If
the paeans to McCain by diverse political climbers seems detached
from reality, it’s because they reflect the elite view of U.S.
military interventions as a chess game, with the millions killed by
unprovoked aggression mere statistics.
by
Max Blumenthal
Part
3 - ‘They are Not al-Qaeda’
When a
violent insurgency swept through Libya in 2011, McCain parachuted
into the country to meet with leaders of the main insurgent outfit,
the Libyan Islamic Fighting Group (LIFG), battling the government of
Moamar Gaddafi. His goal was to make kosher this band of hardline
Islamists in the eyes of the Obama administration, which was
considering a military intervention at the time.
What
happened next is well documented, though it is scarcely discussed by
a Washington political class that depended on the Benghazi charade to
deflect from the real scandal of Libya’s societal destruction.

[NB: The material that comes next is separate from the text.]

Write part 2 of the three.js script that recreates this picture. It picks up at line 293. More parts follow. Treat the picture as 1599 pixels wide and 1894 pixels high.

Gaddafi’s motorcade was attacked by NATO jets, enabling a band of
LIFG fighters to capture him, sodomize him with a bayonet, then
murder him and leave his body to rot in a butcher shop in Misrata
while rebel fanboys snapped cellphone selfies of his fetid corpse.
A
slaughter of Black citizens of Libya by the racist sectarian militias
recruited by McCain immediately followed the killing of the
pan-African leader. ISIS took over Gaddafi’s hometown of Sirte
while Belhaj’s militia took control of Tripoli, and a war of the
warlords began. Just as Gaddafi had warned, the ruined country became
a staging ground for migrant smugglers on the Mediterranean, fueling
the rise of the far-right across Europe and enabling the return of
slavery to Africa.
Many
might describe Libya as a failed state, but it also represents a
successful realization of the vision McCain and his allies have
advanced on the global stage.
Following
the NATO-orchestrated murder of Libya’s leader, McCain tweeted,
“Qaddafi on his way out, Bashar al Assad is next.”